Unsere Gesellschaft hat das einzigartige Privileg, aus den schwersten Verbrechen der Menschheit zu lernen, mit Zeitzeug*innen zu sprechen oder die Großeltern zu befragen. Ich will weiter auf diejenigen zählen, die nach wie vor auch im ländlichen Ostdeutschland den Arsch in der Hose haben, Faschos zu widersprechen. Und die genauso nicht vor Kritik an Menschen zurückschrecken, die Nazis den Steigbügel halten. 

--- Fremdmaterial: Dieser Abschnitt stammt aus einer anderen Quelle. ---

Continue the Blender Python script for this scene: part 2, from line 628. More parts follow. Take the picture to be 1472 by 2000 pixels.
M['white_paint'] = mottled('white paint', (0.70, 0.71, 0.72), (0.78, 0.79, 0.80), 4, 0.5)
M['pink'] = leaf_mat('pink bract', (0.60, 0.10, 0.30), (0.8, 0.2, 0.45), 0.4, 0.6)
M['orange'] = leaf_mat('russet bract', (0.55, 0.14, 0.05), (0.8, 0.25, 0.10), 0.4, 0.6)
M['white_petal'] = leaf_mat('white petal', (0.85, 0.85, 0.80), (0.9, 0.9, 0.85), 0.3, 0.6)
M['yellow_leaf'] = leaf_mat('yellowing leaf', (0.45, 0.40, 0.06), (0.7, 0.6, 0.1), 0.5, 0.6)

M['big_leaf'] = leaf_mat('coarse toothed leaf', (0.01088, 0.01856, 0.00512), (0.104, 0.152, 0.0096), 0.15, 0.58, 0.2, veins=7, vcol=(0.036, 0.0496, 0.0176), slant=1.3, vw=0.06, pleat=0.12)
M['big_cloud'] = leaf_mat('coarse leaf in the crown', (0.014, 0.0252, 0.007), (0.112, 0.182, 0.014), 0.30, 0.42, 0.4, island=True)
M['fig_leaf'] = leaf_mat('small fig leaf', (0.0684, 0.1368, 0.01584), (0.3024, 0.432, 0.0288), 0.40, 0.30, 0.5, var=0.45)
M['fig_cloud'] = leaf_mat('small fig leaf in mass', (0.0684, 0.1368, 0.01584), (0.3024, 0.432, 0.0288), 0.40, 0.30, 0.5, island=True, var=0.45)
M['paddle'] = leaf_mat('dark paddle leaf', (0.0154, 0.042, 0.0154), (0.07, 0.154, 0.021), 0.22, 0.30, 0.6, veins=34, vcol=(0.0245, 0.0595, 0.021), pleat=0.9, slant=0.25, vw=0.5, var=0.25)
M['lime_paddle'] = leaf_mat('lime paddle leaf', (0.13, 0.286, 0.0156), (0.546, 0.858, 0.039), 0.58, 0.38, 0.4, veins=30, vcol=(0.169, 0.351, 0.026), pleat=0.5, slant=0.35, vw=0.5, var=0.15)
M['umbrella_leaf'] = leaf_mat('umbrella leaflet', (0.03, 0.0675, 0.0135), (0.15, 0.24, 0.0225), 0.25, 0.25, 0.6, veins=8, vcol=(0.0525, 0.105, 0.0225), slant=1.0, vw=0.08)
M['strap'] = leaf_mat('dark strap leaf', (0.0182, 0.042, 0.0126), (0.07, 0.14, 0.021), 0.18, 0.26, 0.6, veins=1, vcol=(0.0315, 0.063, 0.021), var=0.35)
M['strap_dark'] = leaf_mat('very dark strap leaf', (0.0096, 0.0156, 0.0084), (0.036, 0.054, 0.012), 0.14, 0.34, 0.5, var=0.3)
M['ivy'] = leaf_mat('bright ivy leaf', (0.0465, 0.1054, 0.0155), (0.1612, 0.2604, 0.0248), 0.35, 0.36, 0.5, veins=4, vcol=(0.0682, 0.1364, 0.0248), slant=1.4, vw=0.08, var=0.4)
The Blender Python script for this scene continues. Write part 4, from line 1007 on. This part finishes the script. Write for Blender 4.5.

Und wir müssen umdenken! Denn die Zeit nach der Bundestagswahl ist nicht zwangsläufig bedrohlich und düster. Sie bietet eine Chance. Schließlich müssen wir uns dann nicht mehr mit Wahlkampf auseinandersetzen und können (wieder) unsere Anliegen in den Vordergrund stellen – durch Proteste, Bürger*innensprechstunden oder Diskussionsrunden. Vielleicht ist die Zivilgesellschaft derzeit ruhiger als nach den Correctiv-Recherchen vor gut einem Jahr. Doch die Grundlagen für progressive Veränderung sind da. Packen wir es an!

Jakob Springfeld wurde 2002 im sächsischen Zwickau geboren, ist Klima- und Antifa-Aktivist, Student und Autor des Buches „Unter Nazis. Jung, ostdeutsch, gegen rechts“.